- Exercise goal: All of the data must be printed exactly; please include every line.

- Data extract:
____________________

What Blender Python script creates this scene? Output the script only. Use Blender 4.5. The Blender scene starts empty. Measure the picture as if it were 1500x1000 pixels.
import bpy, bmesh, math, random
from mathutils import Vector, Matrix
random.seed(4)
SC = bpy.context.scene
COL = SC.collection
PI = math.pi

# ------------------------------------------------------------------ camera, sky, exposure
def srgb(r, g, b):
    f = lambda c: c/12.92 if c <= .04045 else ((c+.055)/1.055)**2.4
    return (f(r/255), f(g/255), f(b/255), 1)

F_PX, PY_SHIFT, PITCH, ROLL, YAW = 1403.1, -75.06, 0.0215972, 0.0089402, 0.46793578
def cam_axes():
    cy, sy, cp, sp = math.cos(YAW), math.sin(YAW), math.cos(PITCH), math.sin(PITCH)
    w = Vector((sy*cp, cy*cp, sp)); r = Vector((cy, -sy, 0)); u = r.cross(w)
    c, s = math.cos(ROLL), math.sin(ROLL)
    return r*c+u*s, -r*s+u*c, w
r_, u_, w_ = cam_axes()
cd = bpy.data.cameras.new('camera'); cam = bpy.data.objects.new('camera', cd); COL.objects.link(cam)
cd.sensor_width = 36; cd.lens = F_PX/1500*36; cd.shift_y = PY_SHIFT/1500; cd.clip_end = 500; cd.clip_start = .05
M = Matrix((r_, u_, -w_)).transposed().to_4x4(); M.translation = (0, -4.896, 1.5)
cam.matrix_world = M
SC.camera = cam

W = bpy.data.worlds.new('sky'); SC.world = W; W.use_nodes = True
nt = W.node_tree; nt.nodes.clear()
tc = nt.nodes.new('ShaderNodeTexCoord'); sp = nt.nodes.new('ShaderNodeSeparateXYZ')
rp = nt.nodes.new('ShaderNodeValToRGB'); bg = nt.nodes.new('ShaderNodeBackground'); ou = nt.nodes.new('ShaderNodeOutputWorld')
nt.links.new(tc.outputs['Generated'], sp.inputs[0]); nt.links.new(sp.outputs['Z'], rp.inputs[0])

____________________

- Correct output:
What Blender Python script creates this scene? Output the script only. Use Blender 4.5. The Blender scene starts empty. Measure the picture as if it were 1500x1000 pixels.
import bpy, bmesh, math, random
from mathutils import Vector, Matrix
random.seed(4)
SC = bpy.context.scene
COL = SC.collection
PI = math.pi

# ------------------------------------------------------------------ camera, sky, exposure
def srgb(r, g, b):
    f = lambda c: c/12.92 if c <= .04045 else ((c+.055)/1.055)**2.4
    return (f(r/255), f(g/255), f(b/255), 1)

F_PX, PY_SHIFT, PITCH, ROLL, YAW = 1403.1, -75.06, 0.0215972, 0.0089402, 0.46793578
def cam_axes():
    cy, sy, cp, sp = math.cos(YAW), math.sin(YAW), math.cos(PITCH), math.sin(PITCH)
    w = Vector((sy*cp, cy*cp, sp)); r = Vector((cy, -sy, 0)); u = r.cross(w)
    c, s = math.cos(ROLL), math.sin(ROLL)
    return r*c+u*s, -r*s+u*c, w
r_, u_, w_ = cam_axes()
cd = bpy.data.cameras.new('camera'); cam = bpy.data.objects.new('camera', cd); COL.objects.link(cam)
cd.sensor_width = 36; cd.lens = F_PX/1500*36; cd.shift_y = PY_SHIFT/1500; cd.clip_end = 500; cd.clip_start = .05
M = Matrix((r_, u_, -w_)).transposed().to_4x4(); M.translation = (0, -4.896, 1.5)
cam.matrix_world = M
SC.camera = cam

W = bpy.data.worlds.new('sky'); SC.world = W; W.use_nodes = True
nt = W.node_tree; nt.nodes.clear()
tc = nt.nodes.new('ShaderNodeTexCoord'); sp = nt.nodes.new('ShaderNodeSeparateXYZ')
rp = nt.nodes.new('ShaderNodeValToRGB'); bg = nt.nodes.new('ShaderNodeBackground'); ou = nt.nodes.new('ShaderNodeOutputWorld')
nt.links.new(tc.outputs['Generated'], sp.inputs[0]); nt.links.new(sp.outputs['Z'], rp.inputs[0])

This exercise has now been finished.